House Republicans Criticize Obama Trip to Virginia
As President Barack Obama prepared to visit Virginia on Tuesday to showcase the negative effects of sequestration, House Republicans characterized the trip as a campaign-style rally rather than a substantive effort to avert the across-the-board spending cuts.
Speaker John A. Boehner of Ohio said Monday that “hope springs eternal” when it comes to finding a way to avoid the more than $1 trillion in spending cuts set to start taking effect Friday. But he said a solution required the president to first negotiate with Senate Majority Leader Harry Reid, D-Nev.
“It’s time to cut spending here in Washington. Instead of using our military men and women as campaign props, if the president was serious, he’d sit down with Harry Reid and begin to address our problems,” Boehner said. “I’ve made this clear for months now, and yet we’ve seen nothing.”
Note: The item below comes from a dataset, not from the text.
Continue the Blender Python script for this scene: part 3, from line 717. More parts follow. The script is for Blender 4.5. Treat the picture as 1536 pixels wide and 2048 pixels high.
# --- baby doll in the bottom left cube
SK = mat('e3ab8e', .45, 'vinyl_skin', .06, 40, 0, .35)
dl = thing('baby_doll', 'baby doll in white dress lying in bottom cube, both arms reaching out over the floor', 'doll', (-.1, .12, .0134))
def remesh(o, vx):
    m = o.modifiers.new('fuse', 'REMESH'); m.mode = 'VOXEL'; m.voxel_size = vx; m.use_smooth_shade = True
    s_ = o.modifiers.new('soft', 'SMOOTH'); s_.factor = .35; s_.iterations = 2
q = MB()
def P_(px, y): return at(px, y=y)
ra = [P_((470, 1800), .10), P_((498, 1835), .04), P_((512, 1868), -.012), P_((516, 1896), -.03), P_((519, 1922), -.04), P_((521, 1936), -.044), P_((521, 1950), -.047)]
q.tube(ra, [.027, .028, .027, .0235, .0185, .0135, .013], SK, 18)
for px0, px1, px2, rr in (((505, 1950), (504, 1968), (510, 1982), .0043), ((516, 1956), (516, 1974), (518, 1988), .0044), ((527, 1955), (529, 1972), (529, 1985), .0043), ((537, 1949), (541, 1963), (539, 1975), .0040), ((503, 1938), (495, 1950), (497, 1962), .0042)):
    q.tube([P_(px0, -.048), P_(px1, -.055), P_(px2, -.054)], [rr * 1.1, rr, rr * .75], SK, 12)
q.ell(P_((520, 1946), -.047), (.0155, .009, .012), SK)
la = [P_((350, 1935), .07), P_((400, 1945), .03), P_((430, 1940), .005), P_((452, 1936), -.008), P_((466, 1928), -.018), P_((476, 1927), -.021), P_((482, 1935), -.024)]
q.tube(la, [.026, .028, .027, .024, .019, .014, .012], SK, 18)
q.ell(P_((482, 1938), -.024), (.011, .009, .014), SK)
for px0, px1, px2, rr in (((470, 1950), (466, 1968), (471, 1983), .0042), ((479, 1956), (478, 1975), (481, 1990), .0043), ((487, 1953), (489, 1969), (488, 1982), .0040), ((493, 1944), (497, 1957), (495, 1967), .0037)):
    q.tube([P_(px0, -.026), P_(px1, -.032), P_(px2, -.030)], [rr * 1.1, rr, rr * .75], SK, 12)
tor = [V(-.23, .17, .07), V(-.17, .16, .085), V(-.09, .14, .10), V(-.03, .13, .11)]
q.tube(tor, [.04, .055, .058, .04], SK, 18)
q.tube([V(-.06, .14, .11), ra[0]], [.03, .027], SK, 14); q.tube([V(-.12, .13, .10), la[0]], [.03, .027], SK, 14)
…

House Majority Leader Eric Cantor, who represents a congressional district adjacent to the Newport News Shipbuilding facility Obama will visit, also called on the president to get his hands dirty.
“The president’s off campaigning in my state. . . . Yes, we’re very, very concerned about the impact in the Commonwealth as we are in all states, and there’s a way to effect the right changes and reforms so we can avoid that,” the Virginia Republican said. “The president really ought to stop campaigning and come back to the table and work with us.”